**Information shown:**
○ ○ ○ ○ ○

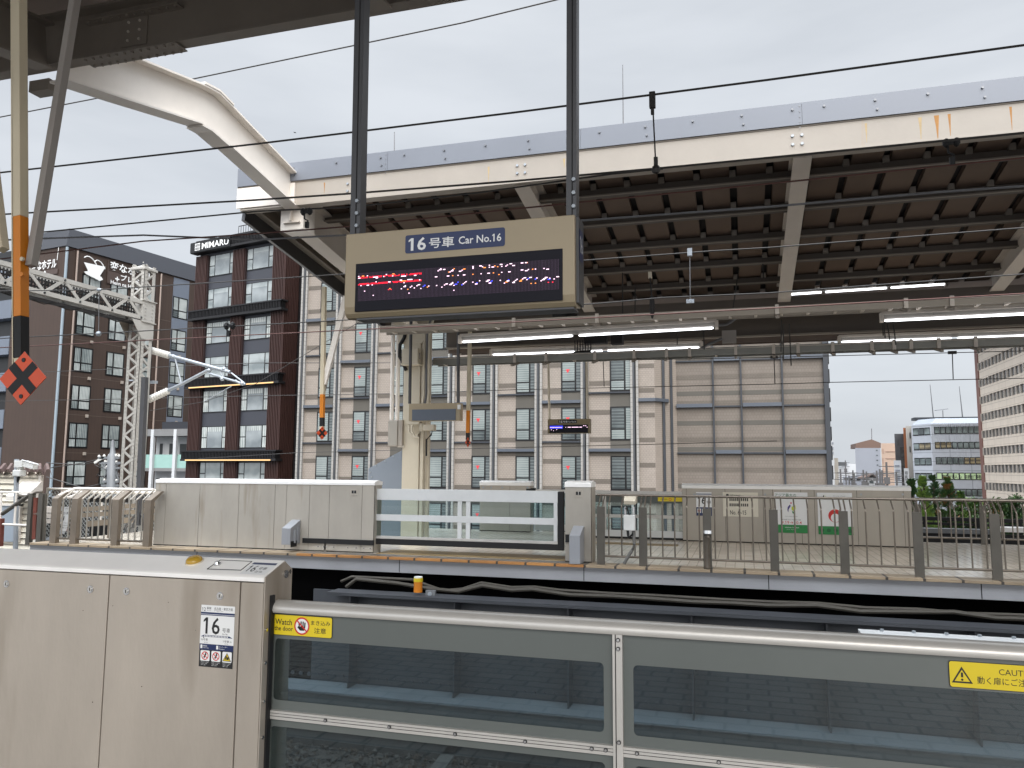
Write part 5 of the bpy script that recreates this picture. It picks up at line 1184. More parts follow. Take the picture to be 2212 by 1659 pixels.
# insulators and tubular cantilever behind the mast
def insulator(p, q, r, n, nm):
    b = MB(); d = (q-p); 
    pts, rs = [], []
    for i in range(n*2+1):
        pts.append(p+d*(i/(n*2))); rs.append(r if i % 2 else r*.68)
    b.tube(pts, rs, PORC, 14); return b.build(nm, ga, smooth=True)
Yi = 16.6
P_ = lambda x, y: S(x, y, Y=Yi)
i1 = insulator(P_(324,756), P_(366,768), .095, 9, 'insulator'); i2 = insulator(P_(320,864), P_(364,844), .095, 9, 'insulator')
b = MB(); b.tube([P_(366,768),P_(497,804)], .045, GALV, 10); b.tube([P_(364,843),P_(390,831),P_(453,798)], .042, GALV, 10); b.tube([P_(449,806),P_(530,830)], .028, GALV, 8)
b.tube([P_(378,772),P_(392,830)], .022, GALV, 8); b.tube([P_(500,806),P_(526,826)], .02, GALV, 8); b.tube([P_(475,800),P_(482,815)], .018, GALV, 8); b.tube([P_(508,822),P_(522,830)], .03, GALV, 8); b.tube([P_(440,868),P_(500,834)], .012, GALV, 6); b.tube([P_(453,798),P_(484,794)], .02, GALV, 6)
for x, y in ((374,770),(452,800),(484,797),(480,818),(524,828)): b.ball(P_(x,y), .06, GALV, (1,1,1), 8)
b.build('cantilever_tubes', ga, smooth=True)
b = MB(); b.tube([P_(278,822),P_(300,822)], .02, GALV, 6); b.box(P_(287,826), P_(312,820)+V((0,.12,0)), GALV); b.box(P_(318,828), P_(334,822)+V((0,.12,0)), GALV); b.build('clamp_plates', ga)
# grey steel post standing in front of the mast
gp = thing('grey_post', 'slim grey steel post with splayed foot behind the left railing', 'post', S(296,1142,Y=14.6))
b = MB(); p, q = S(313,815,Y=14.6), S(299,1135,Y=14.6); b.bar(p, q, .11, .11, POSTGREY, up=(0,1,0)); b.build('shaft', gp)
b = MB(); 
for dx in (-.35,-.15,.15,.35): b.bar(q+V((dx*.2,0,.25)), q+V((dx,.0,-.06)), .02, .08, POSTGREY, up=(0,1,0))
b.build('splayed_foot', gp)
# ================================================================ BUILDINGS
class Fac:
    """a facade: origin c, direction e along it, outward normal n; s metres along, d metres proud"""
    def __init__(s, c, e): s.c = V(c); s.e = V(e).normalized(); s.n = V((s.e.y, -s.e.x, 0)); s.c.z = 0
    def P(s, u, z, d=0): return s.c+s.e*u+s.n*d+V((0,0,z))
    def box(s, b, u0, u1, z0, z1, d0, d1, m): b.hexa([s.P(u0,z0,d0), s.P(u1,z0,d0), s.P(u1,z0,d1), s.P(u0,z0,d1), s.P(u0,z1,d0), s.P(u1,z1,d0), s.P(u1,z1,d1), s.P(u0,z1,d1)], m)
    def sz(s, x, y): p = S(x, y, pl=(s.c, s.n)); return (p-s.c).dot(s.e), p.z
def winmat(name, rgb, stripes, rough=.12, c2=None, axis='Z', alb=1):
    m = bpy.data.materials.new(name); m.use_nodes = True; t = m.node_tree; b = t.nodes['Principled BSDF']
    b.inputs['Roughness'].default_value = rough; b.inputs['Specular IOR Level'].default_value = .8
    g = t.nodes.new('ShaderNodeNewGeometry'); sp = t.nodes.new('ShaderNodeSeparateXYZ'); t.links.new(g.outputs['Position'], sp.inputs[0])
    mu = t.nodes.new('ShaderNodeMath'); mu.operation = 'MULTIPLY'; mu.inputs[1].default_value = stripes
    if axis == 'Z': t.links.new(sp.outputs[2], mu.inputs[0])
    else:
        ad = t.nodes.new('ShaderNodeMath'); t.links.new(sp.outputs[0], ad.inputs[0]); t.links.new(sp.outputs[1], ad.inputs[1]); t.links.new(ad.outputs[0], mu.inputs[0])
    si = t.nodes.new('ShaderNodeMath'); si.operation = 'SINE'; t.links.new(mu.outputs[0], si.inputs[0])
    n = t.nodes.new('ShaderNodeTexNoise'); n.inputs['Scale'].default_value = .8; t.links.new(g.outputs['Position'], n.inputs[0])
    a2 = t.nodes.new('ShaderNodeMath'); a2.operation = 'MULTIPLY_ADD'; a2.inputs[1].default_value = .25; t.links.new(si.outputs[0], a2.inputs[0]); t.links.new(n.outputs[0], a2.inputs[2])
    r = t.nodes.new('ShaderNodeValToRGB'); e = r.color_ramp.elements; e[0].position = .25; e[1].position = .8
    c = tuple(lin(v)*alb for v in rgb); d = tuple(lin(v)*alb for v in (c2 or rgb)) if c2 else tuple(v*.6 for v in c)
    e[0].color = d+(1,); e[1].color = c+(1,); t.links.new(a2.outputs[0], r.inputs[0]); t.links.new(r.outputs[0], b.inputs['Base Color']); return m
FRAMEBK = mat('black window frame', (11,11,13), .4, .2, 0)
BLINDW = winmat('window with pale blind', (128,135,132), 40, c2=(100,108,106))
BLINDD = winmat('window with dark room', (88,95,94), 30, c2=(52,58,59))
CURT = winmat('window with white curtain', (178,182,178), 34, c2=(120,127,125), axis='H')
CURT2 = winmat('window with half curtain', (150,156,153), 30, c2=(92,100,100), axis='H')
ROOMW = winmat('bright room window', (150,156,155), 4, c2=(104,112,113))
ROOMG = winmat('grey room window', (136,142,143), 3, c2=(98,105,108))
def win_copies(proto_list, places):
    """proto_list: built parts at local offset (0, 0); places: (dx vector, dz, index)"""
    used = set()
    for dv, k in places:
        o = proto_list[k]
        if k in used:
            tr = o; o = tr.copy(); COL.objects.link(o); o.parent = tr.parent
            for ch in tr.children: c = ch.copy(); COL.objects.link(c); c.parent = o
        used.add(k); o.location = dv
# ---------------------------------------------------------------- brown hotel
a = math.radians(8.6); c0 = S(125,800,Y=60); 
FR = Fac(c0, (math.sin(a), math.cos(a), 0)); FL = Fac(c0, (-math.cos(a), math.sin(a), 0)); FL.n = -FL.n
if FL.n.y > 0: FL.n = -FL.n
if FR.n.x < 0: FR.n = -FR.n
BROWN = tiles('brown ribbed siding', (56,41,32), (58,43,34), (51,37,29), .45, 40, .03, .7, 'XYZ', 0, var=.06, bump=.15)
ROOFG = mat('charcoal standing roof', (44,46,52), .6, .1, .08, .5)
BLUEGR = mat('blue grey panel', (96,103,114), .55, 0, .06, .6)
ht = thing('brown_hotel', 'brown sided hotel with dark roof, cup logo and black framed windows at the left', 'building', (c0.x,c0.y,-12))
b = MB(); H = 23.25; P0_, P1_, P2_ = FR.P(0,-12), FR.P(34,-12), FL.P(7.7,-12); P3_ = P2_+(P1_-P0_)
b.prism([P0_,P1_,P3_,P2_], (0,0,12+H), BROWN)
for z in (20.94,17.17,13.46,9.67,5.91,2.17): FR.box(b, 0, 34, z-3.02, z-2.97, 0, .012, mat('siding joint',(80,68,60),.7,0,0) if 'siding joint' not in bpy.data.materials else bpy.data.materials['siding joint'])
b.build('wall', ht)
b = MB(); q = [FR.P(-.15,H,.18), FR.P(34,H,.18), FR.P(34,H,-9), FL.P(8,H,.18)]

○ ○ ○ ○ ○

**Description of the task:**
Print each line of the material above exactly, with the pictures removed from your copy.

**Solution to this exercise:**
Write part 5 of the bpy script that recreates this picture. It picks up at line 1184. More parts follow. Take the picture to be 2212 by 1659 pixels.
# insulators and tubular cantilever behind the mast
def insulator(p, q, r, n, nm):
    b = MB(); d = (q-p); 
    pts, rs = [], []
    for i in range(n*2+1):
        pts.append(p+d*(i/(n*2))); rs.append(r if i % 2 else r*.68)
    b.tube(pts, rs, PORC, 14); return b.build(nm, ga, smooth=True)
Yi = 16.6
P_ = lambda x, y: S(x, y, Y=Yi)
i1 = insulator(P_(324,756), P_(366,768), .095, 9, 'insulator'); i2 = insulator(P_(320,864), P_(364,844), .095, 9, 'insulator')
b = MB(); b.tube([P_(366,768),P_(497,804)], .045, GALV, 10); b.tube([P_(364,843),P_(390,831),P_(453,798)], .042, GALV, 10); b.tube([P_(449,806),P_(530,830)], .028, GALV, 8)
b.tube([P_(378,772),P_(392,830)], .022, GALV, 8); b.tube([P_(500,806),P_(526,826)], .02, GALV, 8); b.tube([P_(475,800),P_(482,815)], .018, GALV, 8); b.tube([P_(508,822),P_(522,830)], .03, GALV, 8); b.tube([P_(440,868),P_(500,834)], .012, GALV, 6); b.tube([P_(453,798),P_(484,794)], .02, GALV, 6)
for x, y in ((374,770),(452,800),(484,797),(480,818),(524,828)): b.ball(P_(x,y), .06, GALV, (1,1,1), 8)
b.build('cantilever_tubes', ga, smooth=True)
b = MB(); b.tube([P_(278,822),P_(300,822)], .02, GALV, 6); b.box(P_(287,826), P_(312,820)+V((0,.12,0)), GALV); b.box(P_(318,828), P_(334,822)+V((0,.12,0)), GALV); b.build('clamp_plates', ga)
# grey steel post standing in front of the mast
gp = thing('grey_post', 'slim grey steel post with splayed foot behind the left railing', 'post', S(296,1142,Y=14.6))
b = MB(); p, q = S(313,815,Y=14.6), S(299,1135,Y=14.6); b.bar(p, q, .11, .11, POSTGREY, up=(0,1,0)); b.build('shaft', gp)
b = MB(); 
for dx in (-.35,-.15,.15,.35): b.bar(q+V((dx*.2,0,.25)), q+V((dx,.0,-.06)), .02, .08, POSTGREY, up=(0,1,0))
b.build('splayed_foot', gp)
# ================================================================ BUILDINGS
class Fac:
    """a facade: origin c, direction e along it, outward normal n; s metres along, d metres proud"""
    def __init__(s, c, e): s.c = V(c); s.e = V(e).normalized(); s.n = V((s.e.y, -s.e.x, 0)); s.c.z = 0
    def P(s, u, z, d=0): return s.c+s.e*u+s.n*d+V((0,0,z))
    def box(s, b, u0, u1, z0, z1, d0, d1, m): b.hexa([s.P(u0,z0,d0), s.P(u1,z0,d0), s.P(u1,z0,d1), s.P(u0,z0,d1), s.P(u0,z1,d0), s.P(u1,z1,d0), s.P(u1,z1,d1), s.P(u0,z1,d1)], m)
    def sz(s, x, y): p = S(x, y, pl=(s.c, s.n)); return (p-s.c).dot(s.e), p.z
def winmat(name, rgb, stripes, rough=.12, c2=None, axis='Z', alb=1):
    m = bpy.data.materials.new(name); m.use_nodes = True; t = m.node_tree; b = t.nodes['Principled BSDF']
    b.inputs['Roughness'].default_value = rough; b.inputs['Specular IOR Level'].default_value = .8
    g = t.nodes.new('ShaderNodeNewGeometry'); sp = t.nodes.new('ShaderNodeSeparateXYZ'); t.links.new(g.outputs['Position'], sp.inputs[0])
    mu = t.nodes.new('ShaderNodeMath'); mu.operation = 'MULTIPLY'; mu.inputs[1].default_value = stripes
    if axis == 'Z': t.links.new(sp.outputs[2], mu.inputs[0])
    else:
        ad = t.nodes.new('ShaderNodeMath'); t.links.new(sp.outputs[0], ad.inputs[0]); t.links.new(sp.outputs[1], ad.inputs[1]); t.links.new(ad.outputs[0], mu.inputs[0])
    si = t.nodes.new('ShaderNodeMath'); si.operation = 'SINE'; t.links.new(mu.outputs[0], si.inputs[0])
    n = t.nodes.new('ShaderNodeTexNoise'); n.inputs['Scale'].default_value = .8; t.links.new(g.outputs['Position'], n.inputs[0])
    a2 = t.nodes.new('ShaderNodeMath'); a2.operation = 'MULTIPLY_ADD'; a2.inputs[1].default_value = .25; t.links.new(si.outputs[0], a2.inputs[0]); t.links.new(n.outputs[0], a2.inputs[2])
    r = t.nodes.new('ShaderNodeValToRGB'); e = r.color_ramp.elements; e[0].position = .25; e[1].position = .8
    c = tuple(lin(v)*alb for v in rgb); d = tuple(lin(v)*alb for v in (c2 or rgb)) if c2 else tuple(v*.6 for v in c)
    e[0].color = d+(1,); e[1].color = c+(1,); t.links.new(a2.outputs[0], r.inputs[0]); t.links.new(r.outputs[0], b.inputs['Base Color']); return m
FRAMEBK = mat('black window frame', (11,11,13), .4, .2, 0)
BLINDW = winmat('window with pale blind', (128,135,132), 40, c2=(100,108,106))
BLINDD = winmat('window with dark room', (88,95,94), 30, c2=(52,58,59))
CURT = winmat('window with white curtain', (178,182,178), 34, c2=(120,127,125), axis='H')
CURT2 = winmat('window with half curtain', (150,156,153), 30, c2=(92,100,100), axis='H')
ROOMW = winmat('bright room window', (150,156,155), 4, c2=(104,112,113))
ROOMG = winmat('grey room window', (136,142,143), 3, c2=(98,105,108))
def win_copies(proto_list, places):
    """proto_list: built parts at local offset (0, 0); places: (dx vector, dz, index)"""
    used = set()
    for dv, k in places:
        o = proto_list[k]
        if k in used:
            tr = o; o = tr.copy(); COL.objects.link(o); o.parent = tr.parent
            for ch in tr.children: c = ch.copy(); COL.objects.link(c); c.parent = o
        used.add(k); o.location = dv
# ---------------------------------------------------------------- brown hotel
a = math.radians(8.6); c0 = S(125,800,Y=60); 
FR = Fac(c0, (math.sin(a), math.cos(a), 0)); FL = Fac(c0, (-math.cos(a), math.sin(a), 0)); FL.n = -FL.n
if FL.n.y > 0: FL.n = -FL.n
if FR.n.x < 0: FR.n = -FR.n
BROWN = tiles('brown ribbed siding', (56,41,32), (58,43,34), (51,37,29), .45, 40, .03, .7, 'XYZ', 0, var=.06, bump=.15)
ROOFG = mat('charcoal standing roof', (44,46,52), .6, .1, .08, .5)
BLUEGR = mat('blue grey panel', (96,103,114), .55, 0, .06, .6)
ht = thing('brown_hotel', 'brown sided hotel with dark roof, cup logo and black framed windows at the left', 'building', (c0.x,c0.y,-12))
b = MB(); H = 23.25; P0_, P1_, P2_ = FR.P(0,-12), FR.P(34,-12), FL.P(7.7,-12); P3_ = P2_+(P1_-P0_)
b.prism([P0_,P1_,P3_,P2_], (0,0,12+H), BROWN)
for z in (20.94,17.17,13.46,9.67,5.91,2.17): FR.box(b, 0, 34, z-3.02, z-2.97, 0, .012, mat('siding joint',(80,68,60),.7,0,0) if 'siding joint' not in bpy.data.materials else bpy.data.materials['siding joint'])
b.build('wall', ht)
b = MB(); q = [FR.P(-.15,H,.18), FR.P(34,H,.18), FR.P(34,H,-9), FL.P(8,H,.18)]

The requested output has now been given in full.